The logic behind this recommendation
Confidence
How certain this recommendation is for your situation
Total time cost (including switching)
Minutes lost to task time + context-switching overhead
Priority score
How urgent and important this task ranks (higher = more important)

The Science Behind Task Decisions

The "2-minute rule" from David Allen's Getting Things Done is elegant: if it takes less than 2 minutes, do it now instead of adding it to your list. The logic is sound — tracking overhead often exceeds execution time. But research by Gloria Mark at UC Irvine (2008-2020) shows task-switching costs 23-47 minutes of refocused attention per interruption. That means a "2-minute email" might actually cost you 30+ minutes of lost focus.

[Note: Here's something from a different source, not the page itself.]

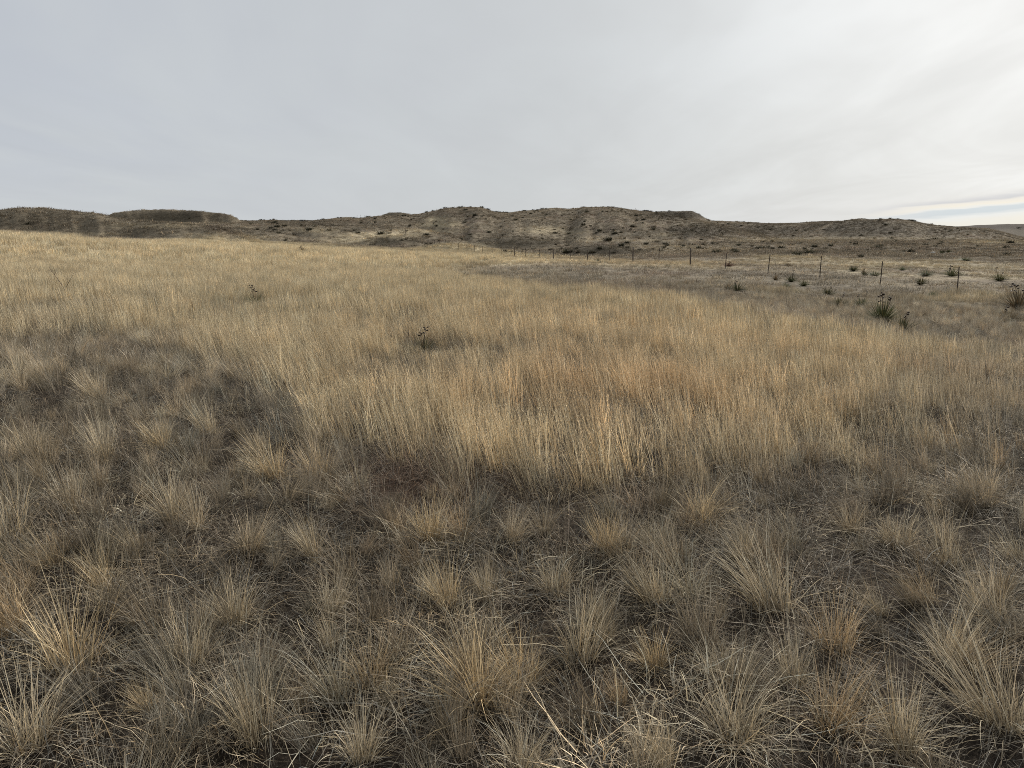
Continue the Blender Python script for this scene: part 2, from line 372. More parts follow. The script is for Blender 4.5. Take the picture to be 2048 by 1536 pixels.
def mat_grass(name, instanced, spec=.25, trans=.18):
    m = bpy.data.materials.new(name); m.use_nodes = True; n = NT(m.node_tree)
    a = n.n('ShaderNodeAttribute', attribute_name='col')
    if instanced:
        t = n.n('ShaderNodeAttribute', attribute_name='tint'); t.attribute_type = 'INSTANCER'; tint = t.outputs['Color']
    else:
        t = n.n('ShaderNodeObjectInfo'); tint = t.outputs['Color']
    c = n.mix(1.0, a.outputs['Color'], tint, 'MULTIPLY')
    d = n.n('ShaderNodeBsdfDiffuse'); n.l(c, d.inputs[0])
    tr = n.n('ShaderNodeBsdfTranslucent'); n.l(c, tr.inputs[0])
    ms = n.n('ShaderNodeMixShader'); ms.inputs[0].default_value = trans; n.l(d.outputs[0], ms.inputs[1]); n.l(tr.outputs[0], ms.inputs[2])
    gl = n.n('ShaderNodeBsdfGlossy'); gl.inputs['Roughness'].default_value = .45; gl.inputs[0].default_value = (.9, .88, .82, 1)
    m2 = n.n('ShaderNodeMixShader'); m2.inputs[0].default_value = .025 * spec / .25; n.l(ms.outputs[0], m2.inputs[1]); n.l(gl.outputs[0], m2.inputs[2])
    o = n.n('ShaderNodeOutputMaterial'); n.l(m2.outputs[0], o.inputs[0]); return m


def mat_plain(name, col, rough=.8, metal=0.0, nscale=30, var=.35, bumpd=.002):
    m = bpy.data.materials.new(name); m.use_nodes = True; n = NT(m.node_tree)
    tcn = n.n('ShaderNodeTexCoord'); f = n.noise(tcn.outputs['Object'], nscale, 5, .6)
    sc = n.n('ShaderNodeVectorMath', operation='SCALE'); sc.inputs[0].default_value = col; n.l(n.mr(f, .3, .7, 1 - var, 1 + var, False), sc.inputs['Scale'])
    b = n.n('ShaderNodeBsdfPrincipled'); n.l(sc.outputs[0], b.inputs['Base Color']); b.inputs['Roughness'].default_value = rough; b.inputs['Metallic'].default_value = metal
    bu = n.n('ShaderNodeBump'); bu.inputs['Distance'].default_value = bumpd; n.l(f, bu.inputs['Height']); n.l(bu.outputs[0], b.inputs['Normal'])
    o = n.n('ShaderNodeOutputMaterial'); n.l(b.outputs[0], o.inputs[0]); return m


M_GROUND = mat_ground(); M_GI = mat_grass('dry_grass_blades', True); M_GO = mat_grass('tussock_blades', False)
M_LEAF = mat_grass('green_leaves', False, .3, .15)
M_POD = mat_plain('dark_seed_pods', (.030, .018, .010), .7, 0, 60); M_STALK = mat_plain('dry_stalk', (.10, .07, .045), .8, 0, 40)
M_STEEL = mat_plain('rusty_steel', (.040, .028, .022), .7, .3, 25); M_WOOD = mat_plain('weathered_wood', (.075, .060, .048), .9, 0, 18)
M_WIRE = mat_plain('rusty_wire', (.12, .075, .055), .6, .5, 60); M_TWIG = mat_plain('bleached_stem', (.42, .36, .27), .8, 0, 40)
M_STONE = mat_plain('pale_stone', (.42, .40, .36), .9, 0, 30, .3, .01)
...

The optimal decision isn't always "fastest" — it's "best for your goals." For knowledge workers doing deep analysis, switching costs are catastrophic. For operations managers, a queue of small tasks makes sense to batch and process. This tool factors in your role, current context, energy level, and task characteristics to give you the decision that maximizes both productivity and work quality.

The Four Paths: Which One Is Right?

DO IT NOW: High urgency + importance, or quick + low switching cost + no deep work. Gets it off your mental load immediately and prevents it from becoming a bottleneck.

DELEGATE IT: Others depend on it but it's not urgent, and you have someone who can own it. Frees your cognitive resources for work only you can do. (This assumes you have delegation authority.)

BATCH IT LATER: Medium priority, moderate time, or high context-switching cost. Group similar tasks — 10 emails, 5 admin items, 3 approvals — and process them in a dedicated work block. Research shows batching increases efficiency by 40-60% over random task-switching.

SKIP IT: Low urgency, low importance, no dependencies. Ruthlessly eliminating low-value work is as important as prioritizing high-value work. Ask: "What happens if I don't do this?" If the answer is "nothing important," skip it.

How Your Role Changes the Equation

Knowledge Workers (writers, designers, analysts): Switching costs are brutal. A 2-minute task interrupting 90-minute deep work is actually a 32-minute loss. Batch ruthlessly. Protect deep work time.

Managers: You balance delegation, decisions, and team needs. High-dependency tasks often need immediate attention even if they\'re small — your answer unblocks others. Delegate low-priority items to your team rather than doing them yourself.

Operations/High-Volume Roles: You handle many similar tasks. Switching costs are lower because context is consistent. Process in batches by type. The 2-minute rule applies more directly here.

Executives: Your time is the scarcest resource. Almost everything should be delegated, batched, or skipped unless it\'s a strategic decision only you can make. Protect your decision-making bandwidth.

Frequently Asked Questions

Quick answers to common questions

What if I disagree with the recommendation?
Trust your instincts. This tool gives data-driven guidance, but you know your context best. If you have information it doesn't (a boss expecting something, a customer relationship riding on speed, or a task that will haunt you mentally), override it. Use this as a framework, not a rule.
Does this replace my to-do list?
No. Use this tool to decide what to do with tasks that surface. Your to-do list captures everything; this tool helps you execute smarter. Batch-later tasks go on your list for a dedicated work block.
How do I know if a task is truly urgent?
Ask: Will someone suffer negative consequences in the next 24 hours if I don't do this? If yes, it's urgent. If it's just "I'd prefer it sooner," it's probably medium urgency. Truly urgent tasks are rare.
What about tasks I find stressful or distracting?
Mental burden is real. A task that only takes 2 minutes but creates anxiety might need delegation or batching. The tool focuses on time efficiency; factor in your mental load too.
Can I batch urgent tasks?
No. Urgent = do now. But do-now tasks shouldn't crowd out batching. If you're batching 20 tasks and an urgent one arrives, handle the urgent one immediately, then resume batching.